Ещё известно, что наш прадед, Лейб, был очень плодовит. У него было 28 детей от трёх жён. Последний раз он женился под семьдесят лет на восемнадцатилетней девушке, которая родила ему пятерых детей. Это — наша прабабушка. Говорили, что у неё не было приданого, ее бедность не позволяла выйти замуж за молодого. Лейб прожил 93 года и оставил за собой большую династию. Вся семья жила вместе, в нескольких домах. У них была большая токарная фабрика в общем владении. Точение деревянных деталей вручную резцом требовало большой физической силы. Они производили деревянные прялки и колёса для окрестных русских крестьян. Все сыновья отличались физическим здоровьем, силой, высоким ростом, но оставались неграмотными. Наш дед Шмерель — единственный из братьев, знавших грамоту — и был бухгалтером артели.
На фабрике функционировали три смены. Детей с шести лет ставили работать к станкам, подставив ящик под ноги, чтобы могли дотянуться до шпинделя. Они точили катушки для ниток и работали в третьей (ночной) смене, чтобы не мешать старшим днём.
Братья жили дружно. Иногда, выпив водки, могли поссориться и подраться. Главной причиной раздора являлось деление прибылей. Обычно всё заканчивалось миром, когда выходил Лейб. Его боялись и уважали. Двери в семье не запирались: воры боялись братьев Токарских и не воровали в их домах. Когда в Минске случались еврейские погромы, место проживания Токарских обходили стороной. Евреи из других районов приходили к ним в поисках убежища. Однажды, во время побоища, часть русских погромщиков, по незнанию, забрела в их район. Пьяные погромщики, размахивали палками и орали: «Бей жидов, спасай Россию!» Братья высыпали на улицу — молча встали, глядя на происходящее, в ожидании приказа отца. Лейб подошёл к двум зачинщикам, поднял их за шиворот и ударил лбами. Вечером его забрали в каталажку.

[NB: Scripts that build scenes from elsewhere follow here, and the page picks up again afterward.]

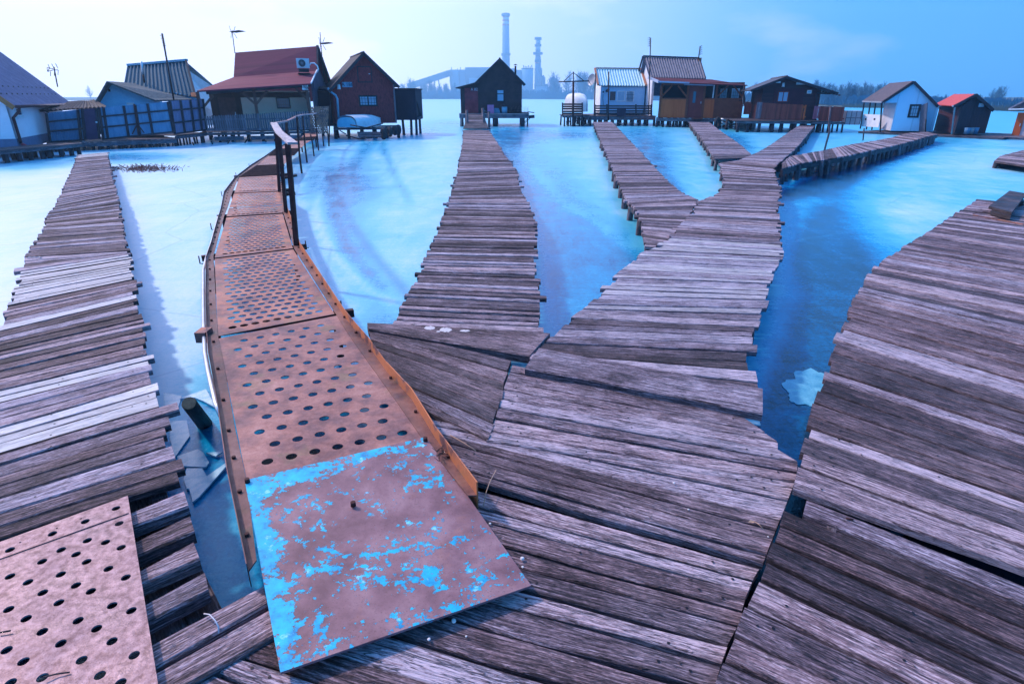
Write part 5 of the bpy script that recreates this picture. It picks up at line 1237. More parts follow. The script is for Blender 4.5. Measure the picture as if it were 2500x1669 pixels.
def slatfence(F, x0, x1, ys, yb, yt, posts, label, v=-.05, mat=BLACKISH, cf=None, cat='fence'):
    th_ = thing('slatted_railing', label, cat, F.P((x0+x1)/2, yb, v)); mb = MB()
    for y in ys: mb.bar(F.P(x0, y, v), F.P(x1, y, v), .03, .11)
    part(mb, 'slats', mat, th_)
    for x in posts: mb = MB(); mb.bar(F.P(x, yt, v), F.P(x+1, yb, v), .09, .09, (0, 1, 0)); part(mb, 'post', mat, th_)
slatfence(Ft, 505, 1132, (900, 925, 955, 980), 1005, 880, (508, 640, 960, 1132), 'black slatted railing in front of the pale blue hut')
mb = MB(); r = Ft.rect(750, 925, 848, 1015, -.12); Ft.box(mb, r[0], r[1], -.14, -.1, r[2], r[3]); single(mb, 'panel', plain('dark_plum_panel', (.02, .012, .03), (.04, .025, .05), .6), 'dark plum panel fixed to the black railing', 'panel')
Ft2 = Frame(c4, (150, 1000), 46.5, (370, 1000), 46.5)
tr2 = thing('platform', 'small end platform on crossed piles below the rotary drying frame', 'platform', Ft2.p(1, 0, 0)); platform(tr2, Ft2, 0, Ft2.w+.6, 0, 2.4, Ft2.z, .12, 6, 'deck', WOOD_DARK, .06, 2)
mb = MB()
for x in (190, 290, 330): mb.bar(Ft2.P(x, 1010, 0), Ft2.P(x+45, 1080, 0), .05, .05); mb.bar(Ft2.P(x+45, 1010, 0), Ft2.P(x, 1080, 0), .05, .05)
part(mb, 'brace', BLACKISH, tr2)
slatfence(Ft2, 150, 368, (880, 905, 930, 960, 982), 1010, 862, (150, 368), 'rusty brown slatted railing around the end platform', mat=RUSTDARK)
df = thing('drying_frame', 'dark T-shaped drying frame on a tall pole at the platform end', 'drying frame', V(*c4(265, 1060), 46.8)); D_ = 46.3
mb = MB(); p = V(*c4(268, 1075), D_); p.z = -.2; mb.tube([p, V(*c4(270, 628), D_)], .08, 7); part(mb, 'pole', RUSTDARK, df)
mb = MB(); mb.tube([V(*c4(270, 628), D_), V(*c4(270, 520), D_)], .04, 6); mb.tube([V(*c4(110, 632), D_), V(*c4(440, 624), D_)], .045, 6); mb.tube([V(*c4(165, 628), D_), V(*c4(270, 530), D_), V(*c4(388, 624), D_)], .03, 6); part(mb, 'cross_frame', DARKMET, df)
boat(V(*c4(330, 960), 47.6)+Vector((0, 0, .0)), 2.2, 1.3, 1.25, R(-65), 'pale upturned boat propped up on the end platform by the drying frame', WHITEP, DARKMET)
# ================= orange hut
ORG = plain('orange_stained_board', (.42, .07, .014), (.56, .12, .03), .55, 1.6, stretch=(5, 5, .4))
ORD = plain('red_brown_door_paint', (.15, .018, .015), (.22, .034, .026), .5, 2)
ORTIM = plain('chestnut_timber', (.15, .03, .014), (.24, .06, .028), .55, 4)
YOR = boards_mat('sunlit_orange_boarding', (.55, .19, .04), (.75, .32, .09), 5, 0)  # brighter than the front boards: sun on this side put into the colour
DCOR = plain('slate_blue_corrugated', (.05, .06, .10), (.15, .16, .22), .45, 4, .2)
INNER = plain('dark_interior', (.004, .004, .008), (.012, .012, .02), .9)
F = Frame(c4, (1213, 1015), 45.5, (2108, 1045), 43.8)
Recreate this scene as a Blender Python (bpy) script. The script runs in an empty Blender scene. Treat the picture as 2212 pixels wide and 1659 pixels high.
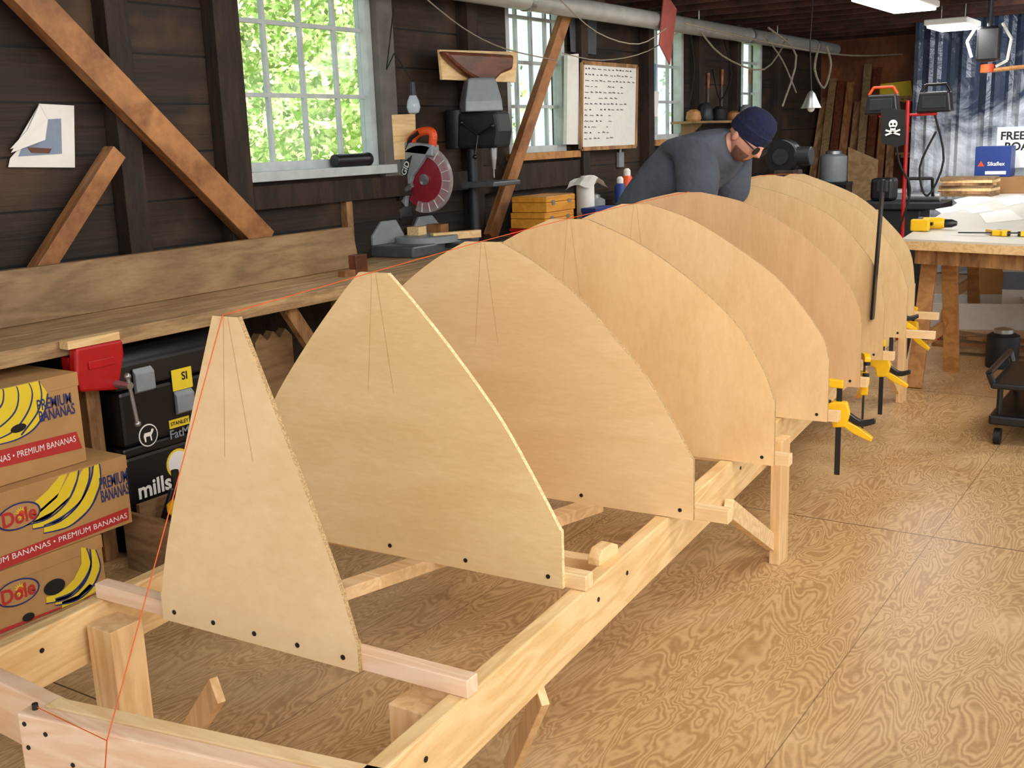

Лейб сделал погромщиков калеками. А один из них, как выяснилось, был отставным жандармом. Лейбу грозила каторга. Бабушка собрала все деньги, которые были в доме, побежала к уряднику, знавшему прадеда, и выкупила его.
Шмерель — мой дед — служил в русской армии во время Первой мировой войны. В бою он попал в плен к немцам и провёл там несколько лет. Он хорошо знал немцев и немецкий язык. Когда гитлеровцы входили в Минск, и ещё можно было убежать, он сказал: «Я немцев хорошо знаю. Они лучше, чем большевики. И нас они не тронут». Это была страшная ошибка в его жизни! Его самого забили палками в гетто, а всю эту красивую еврейскую семью уничтожили. Будь благословенна их память!
О семье моей мамы мне известно мало. Я знаю, что это тоже рабочая семья. Дед был кузнецом-механиком, создавшим много изобретений. Папа рассказывал, что у мамы дома были автоматические двери, блины на сковородках переворачивались сами, а чайник выключался на расстоянии. Когда я представил своё первое изобретение, отец сделал мне необычный комплимент: «Ты, видимо, унаследовал это от своего деда, Бернштейна». Мамина семья была более политизированной. Её старший брат Ицхак слыл среди знакомых и родственников убеждённым сионистом. Он уехал в Израиль в 1909 году вместе со своим другом Залманом Шазаром, ставшим впоследствии третьим президентом Израиля. Тогда семья ещё жила в Столбцах. Позже они переехали в Минск. Мамина сестра Рахель присоединилась к брату Ицхаку в Израиле в 1925 году. Мама любила Рахель, была с ней очень дружна. Брата своего Ицхака мама не знала — он уехал до её рождения. Почти вся остальная мамина семья погибла в Минском гетто. Как и папина. Мамин брат Гриша, возвратившись с фронта, не нашёл никого в живых. В том числе и свою жену с детьми. На развалинах Минска он познакомился с молоденькой девушкой Розой, чудом выжившей в это страшное время. Так появились у меня младшие двоюродные брат и сестра — Боря и Женя Бернштейны.
Папа познакомился с мамой, когда ей было двенадцать лет. Они жили на одной улице. Мама дружила с младшей сестрой отца. У моих родителей была любовь с первого взгляда. И на всю жизнь. Они не могли дышать один без другого. Мама заболела раком, и папа не отходил от неё, ухаживая до последнего дня.
Когда мама ушла в другой мир, отец сказал мне: «Вот приведу все дела в порядок и через два месяца умру. Не могу без неё». Я ему не поверил — это звучало так, как будто он договорился с Б-БогомЯ ошибся. Всё произошло именно так, как он сказал. Папа привёл мамину могилу в порядок, заказал место для себя около мамы, расплатился со счетами и умер от разрыва сердца ровно через три месяца. Ему было 80 лет, а ей — 77.